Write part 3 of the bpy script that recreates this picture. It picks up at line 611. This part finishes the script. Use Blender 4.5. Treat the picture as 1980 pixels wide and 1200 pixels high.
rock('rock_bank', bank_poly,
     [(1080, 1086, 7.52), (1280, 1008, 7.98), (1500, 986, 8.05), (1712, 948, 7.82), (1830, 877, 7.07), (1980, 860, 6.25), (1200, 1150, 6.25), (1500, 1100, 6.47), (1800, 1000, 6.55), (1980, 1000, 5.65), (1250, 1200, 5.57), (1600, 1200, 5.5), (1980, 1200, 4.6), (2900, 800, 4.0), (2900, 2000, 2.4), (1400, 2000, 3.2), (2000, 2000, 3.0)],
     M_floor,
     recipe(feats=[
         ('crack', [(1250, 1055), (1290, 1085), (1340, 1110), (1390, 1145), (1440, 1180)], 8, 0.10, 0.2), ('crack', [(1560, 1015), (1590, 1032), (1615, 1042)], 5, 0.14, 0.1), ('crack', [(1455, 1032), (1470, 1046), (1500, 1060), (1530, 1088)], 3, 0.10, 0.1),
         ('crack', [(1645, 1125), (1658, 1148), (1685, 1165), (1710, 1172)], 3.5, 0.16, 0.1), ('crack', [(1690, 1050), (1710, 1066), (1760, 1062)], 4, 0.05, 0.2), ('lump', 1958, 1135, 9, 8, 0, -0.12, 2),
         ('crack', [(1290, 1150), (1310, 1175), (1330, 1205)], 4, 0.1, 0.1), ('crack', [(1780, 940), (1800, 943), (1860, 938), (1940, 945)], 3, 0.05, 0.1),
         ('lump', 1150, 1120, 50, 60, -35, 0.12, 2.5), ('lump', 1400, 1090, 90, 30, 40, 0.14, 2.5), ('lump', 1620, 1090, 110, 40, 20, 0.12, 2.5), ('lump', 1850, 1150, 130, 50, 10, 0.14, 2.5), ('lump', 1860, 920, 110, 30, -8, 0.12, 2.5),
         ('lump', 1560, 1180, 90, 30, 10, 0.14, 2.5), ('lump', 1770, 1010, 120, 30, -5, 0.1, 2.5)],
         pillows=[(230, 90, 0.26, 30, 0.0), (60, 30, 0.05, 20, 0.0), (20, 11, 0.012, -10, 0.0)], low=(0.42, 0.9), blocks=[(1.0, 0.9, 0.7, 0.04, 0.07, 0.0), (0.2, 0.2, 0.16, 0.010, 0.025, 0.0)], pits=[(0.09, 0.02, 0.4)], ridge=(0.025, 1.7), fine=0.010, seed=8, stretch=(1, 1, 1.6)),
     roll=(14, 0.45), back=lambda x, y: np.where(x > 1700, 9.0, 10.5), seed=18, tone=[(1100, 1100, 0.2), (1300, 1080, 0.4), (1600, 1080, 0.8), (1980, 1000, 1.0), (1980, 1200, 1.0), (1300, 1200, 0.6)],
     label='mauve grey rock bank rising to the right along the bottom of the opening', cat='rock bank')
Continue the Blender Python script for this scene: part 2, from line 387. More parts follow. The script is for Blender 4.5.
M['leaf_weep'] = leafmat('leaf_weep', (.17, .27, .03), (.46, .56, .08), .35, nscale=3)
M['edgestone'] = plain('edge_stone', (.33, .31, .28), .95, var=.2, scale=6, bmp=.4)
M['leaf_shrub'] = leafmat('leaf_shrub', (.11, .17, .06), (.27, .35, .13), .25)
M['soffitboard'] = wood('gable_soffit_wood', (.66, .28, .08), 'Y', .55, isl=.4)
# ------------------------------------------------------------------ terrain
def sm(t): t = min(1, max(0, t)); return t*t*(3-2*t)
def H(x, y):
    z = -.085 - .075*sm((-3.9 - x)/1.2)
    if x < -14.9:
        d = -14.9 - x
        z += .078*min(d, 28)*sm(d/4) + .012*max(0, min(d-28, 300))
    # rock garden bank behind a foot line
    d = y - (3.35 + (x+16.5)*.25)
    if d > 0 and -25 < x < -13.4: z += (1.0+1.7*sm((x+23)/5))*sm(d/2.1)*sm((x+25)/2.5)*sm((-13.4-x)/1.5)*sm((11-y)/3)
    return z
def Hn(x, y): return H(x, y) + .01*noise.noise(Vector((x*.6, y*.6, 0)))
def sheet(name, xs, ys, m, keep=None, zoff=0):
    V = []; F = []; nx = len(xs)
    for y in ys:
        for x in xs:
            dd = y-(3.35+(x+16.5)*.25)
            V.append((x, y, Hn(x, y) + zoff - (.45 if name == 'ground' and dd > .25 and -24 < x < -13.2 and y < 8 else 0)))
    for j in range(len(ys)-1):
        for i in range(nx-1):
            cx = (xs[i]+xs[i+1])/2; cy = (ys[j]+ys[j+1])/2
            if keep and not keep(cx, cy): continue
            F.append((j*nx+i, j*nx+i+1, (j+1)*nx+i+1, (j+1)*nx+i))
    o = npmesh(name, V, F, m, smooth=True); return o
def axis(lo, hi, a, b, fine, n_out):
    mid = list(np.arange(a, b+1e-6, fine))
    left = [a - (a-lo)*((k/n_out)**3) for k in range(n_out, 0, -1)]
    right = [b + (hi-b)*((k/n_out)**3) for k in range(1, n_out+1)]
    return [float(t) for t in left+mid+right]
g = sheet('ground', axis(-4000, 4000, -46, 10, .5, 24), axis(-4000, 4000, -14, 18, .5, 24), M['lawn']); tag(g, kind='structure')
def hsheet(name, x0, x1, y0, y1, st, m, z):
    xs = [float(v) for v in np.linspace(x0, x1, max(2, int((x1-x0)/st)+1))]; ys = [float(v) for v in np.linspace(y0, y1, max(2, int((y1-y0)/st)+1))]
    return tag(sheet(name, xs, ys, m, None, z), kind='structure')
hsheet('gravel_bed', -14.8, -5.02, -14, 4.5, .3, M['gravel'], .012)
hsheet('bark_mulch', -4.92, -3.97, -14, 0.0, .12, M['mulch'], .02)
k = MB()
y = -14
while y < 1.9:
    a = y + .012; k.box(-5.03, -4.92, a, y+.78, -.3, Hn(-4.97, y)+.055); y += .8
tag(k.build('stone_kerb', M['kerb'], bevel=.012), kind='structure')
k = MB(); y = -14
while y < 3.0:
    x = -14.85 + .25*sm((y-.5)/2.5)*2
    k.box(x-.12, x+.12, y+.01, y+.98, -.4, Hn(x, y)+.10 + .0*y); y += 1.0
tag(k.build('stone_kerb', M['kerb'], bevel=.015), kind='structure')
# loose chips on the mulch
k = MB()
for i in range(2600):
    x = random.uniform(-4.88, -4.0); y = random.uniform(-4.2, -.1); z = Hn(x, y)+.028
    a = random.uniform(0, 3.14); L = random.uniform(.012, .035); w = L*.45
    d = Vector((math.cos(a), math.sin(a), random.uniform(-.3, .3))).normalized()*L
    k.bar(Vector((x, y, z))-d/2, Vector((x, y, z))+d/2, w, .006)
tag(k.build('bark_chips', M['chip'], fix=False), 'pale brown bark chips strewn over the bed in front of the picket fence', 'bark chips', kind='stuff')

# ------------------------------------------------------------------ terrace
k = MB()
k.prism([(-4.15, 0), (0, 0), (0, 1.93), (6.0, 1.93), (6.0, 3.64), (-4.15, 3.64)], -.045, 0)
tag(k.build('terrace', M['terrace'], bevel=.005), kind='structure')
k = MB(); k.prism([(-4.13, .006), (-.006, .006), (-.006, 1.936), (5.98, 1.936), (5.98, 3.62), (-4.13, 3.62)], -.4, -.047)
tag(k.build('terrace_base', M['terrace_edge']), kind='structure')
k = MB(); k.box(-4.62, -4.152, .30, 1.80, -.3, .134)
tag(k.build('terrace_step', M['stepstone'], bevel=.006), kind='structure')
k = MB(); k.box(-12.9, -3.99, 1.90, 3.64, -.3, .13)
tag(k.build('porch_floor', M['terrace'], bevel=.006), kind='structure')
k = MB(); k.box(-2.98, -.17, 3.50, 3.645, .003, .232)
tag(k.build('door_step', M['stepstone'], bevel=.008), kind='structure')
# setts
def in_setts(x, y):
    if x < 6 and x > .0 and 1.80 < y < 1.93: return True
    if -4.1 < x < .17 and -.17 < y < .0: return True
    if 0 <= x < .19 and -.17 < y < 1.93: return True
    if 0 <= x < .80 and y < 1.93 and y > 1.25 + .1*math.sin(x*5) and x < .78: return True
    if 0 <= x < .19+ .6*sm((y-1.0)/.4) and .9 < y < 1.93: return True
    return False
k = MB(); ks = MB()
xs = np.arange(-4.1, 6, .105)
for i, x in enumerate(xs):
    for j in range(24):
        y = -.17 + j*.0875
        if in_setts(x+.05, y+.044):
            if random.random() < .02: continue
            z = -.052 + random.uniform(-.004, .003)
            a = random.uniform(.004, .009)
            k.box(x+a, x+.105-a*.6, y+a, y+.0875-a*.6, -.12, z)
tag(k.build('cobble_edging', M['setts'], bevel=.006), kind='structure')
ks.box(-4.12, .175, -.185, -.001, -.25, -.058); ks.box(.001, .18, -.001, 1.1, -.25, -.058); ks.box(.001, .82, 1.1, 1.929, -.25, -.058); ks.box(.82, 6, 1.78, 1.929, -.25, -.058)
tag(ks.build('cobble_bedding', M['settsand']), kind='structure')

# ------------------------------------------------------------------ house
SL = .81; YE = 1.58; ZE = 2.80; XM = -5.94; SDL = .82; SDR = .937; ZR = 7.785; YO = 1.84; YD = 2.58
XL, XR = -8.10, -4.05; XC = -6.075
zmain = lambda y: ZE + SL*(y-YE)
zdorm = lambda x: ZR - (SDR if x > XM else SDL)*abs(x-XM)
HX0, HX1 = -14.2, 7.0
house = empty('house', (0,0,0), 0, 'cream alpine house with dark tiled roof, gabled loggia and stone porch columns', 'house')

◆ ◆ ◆

* _TASK STATEMENT_
Tally every line of the listing that holds the string "Blender", then give the number by itself.

* _TASK RESPONSE_
2